Criticwire grade: A+
WHERE CAN I WATCH IT? Netflix subscribers can watch the film in its entirely online. It is also available on DVD.
Watch the trailer below:
“Starlet”
Focused on a pair of women in California’s San Fernando Valley, “Starlet” lacks the same emotional consistency of Baker’s earlier films but nevertheless succeeds as a compelling look at the vapidity of day-to-day life and the universal desire to escape it. The story revolves around 21-year-old Jane (Dree Hemingway), a sleepy-eyed stoner who wastes her days hanging with her roommates Melissa (Stella Maeve) and Mikey (James Ransone).
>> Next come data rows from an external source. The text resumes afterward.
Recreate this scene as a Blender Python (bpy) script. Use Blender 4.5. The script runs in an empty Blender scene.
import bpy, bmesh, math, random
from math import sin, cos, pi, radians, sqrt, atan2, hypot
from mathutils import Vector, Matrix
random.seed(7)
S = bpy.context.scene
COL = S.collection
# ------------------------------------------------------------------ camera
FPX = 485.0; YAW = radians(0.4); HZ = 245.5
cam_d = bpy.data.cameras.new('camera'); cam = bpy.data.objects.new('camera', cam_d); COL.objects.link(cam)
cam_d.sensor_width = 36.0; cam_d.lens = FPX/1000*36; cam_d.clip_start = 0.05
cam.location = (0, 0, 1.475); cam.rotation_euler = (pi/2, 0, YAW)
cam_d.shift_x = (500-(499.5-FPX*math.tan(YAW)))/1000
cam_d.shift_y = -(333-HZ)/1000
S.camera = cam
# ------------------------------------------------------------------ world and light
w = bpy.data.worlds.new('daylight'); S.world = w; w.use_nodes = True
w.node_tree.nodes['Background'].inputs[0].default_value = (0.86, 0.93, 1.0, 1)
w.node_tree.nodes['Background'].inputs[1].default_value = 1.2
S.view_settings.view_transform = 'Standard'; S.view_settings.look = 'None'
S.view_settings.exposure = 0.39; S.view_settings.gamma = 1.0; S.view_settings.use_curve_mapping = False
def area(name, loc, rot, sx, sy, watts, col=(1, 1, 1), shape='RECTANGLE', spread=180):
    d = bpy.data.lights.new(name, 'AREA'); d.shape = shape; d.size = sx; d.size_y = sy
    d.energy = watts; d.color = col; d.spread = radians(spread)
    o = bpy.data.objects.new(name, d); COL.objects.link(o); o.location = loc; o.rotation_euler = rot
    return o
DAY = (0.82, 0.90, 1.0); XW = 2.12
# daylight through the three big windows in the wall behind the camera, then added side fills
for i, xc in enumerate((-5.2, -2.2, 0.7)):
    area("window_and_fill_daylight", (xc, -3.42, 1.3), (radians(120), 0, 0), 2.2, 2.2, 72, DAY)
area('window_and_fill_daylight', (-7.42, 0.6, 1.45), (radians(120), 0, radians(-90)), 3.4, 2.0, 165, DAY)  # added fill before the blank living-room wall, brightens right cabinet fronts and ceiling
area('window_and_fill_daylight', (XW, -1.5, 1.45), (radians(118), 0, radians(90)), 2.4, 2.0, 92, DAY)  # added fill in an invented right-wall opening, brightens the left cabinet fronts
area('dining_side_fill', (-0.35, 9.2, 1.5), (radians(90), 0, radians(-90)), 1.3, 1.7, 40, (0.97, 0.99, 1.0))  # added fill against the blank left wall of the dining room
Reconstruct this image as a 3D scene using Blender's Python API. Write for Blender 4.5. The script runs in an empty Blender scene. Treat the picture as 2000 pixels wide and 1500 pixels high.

Driving around town with her requisite Chihuahua — whose name provides the movie’s title — Jane looks like a walking stereotype of American laziness. Her seedy profession, revealed at the beginning of the second act, only furthers this perception. (It shouldn’t be a spoiler to mention it, but Baker positions it as such; curious types can figure it out with the help of a Google search.) Although the details behind her arrival in L.A. never come up, it’s clear that Jane has erected a mental wall that prevents her from making progress in life. Hemingway brings enough vulnerability to the character to make her an intriguing subject, but Baker has broader aims. After nabbing a random vase at a neighborhood garage sale, Jane faces a Talmudic conundrum when she discovers that it’s filled with $10,000. Does she return the money or not? She tracks down the owner, reclusive 85-year-old widow Sadie (Besedka Johnson), and, without revealing her intentions, Jane falls into a curiously supportive relationship with her. Using the same anthropological approach he brought to his previous films, Baker depicts Jane’s lifestyle by stripping away its glamorous elements to peer at the reality beneath. (Read the full review from SXSW here.)
Criticwire grade: B+
WHERE CAN I WATCH IT? Music Box films releases the film in New York this Friday at the Landmark Sunshine and the Elinor Bunin Munroe Film Center. Other cities will follow.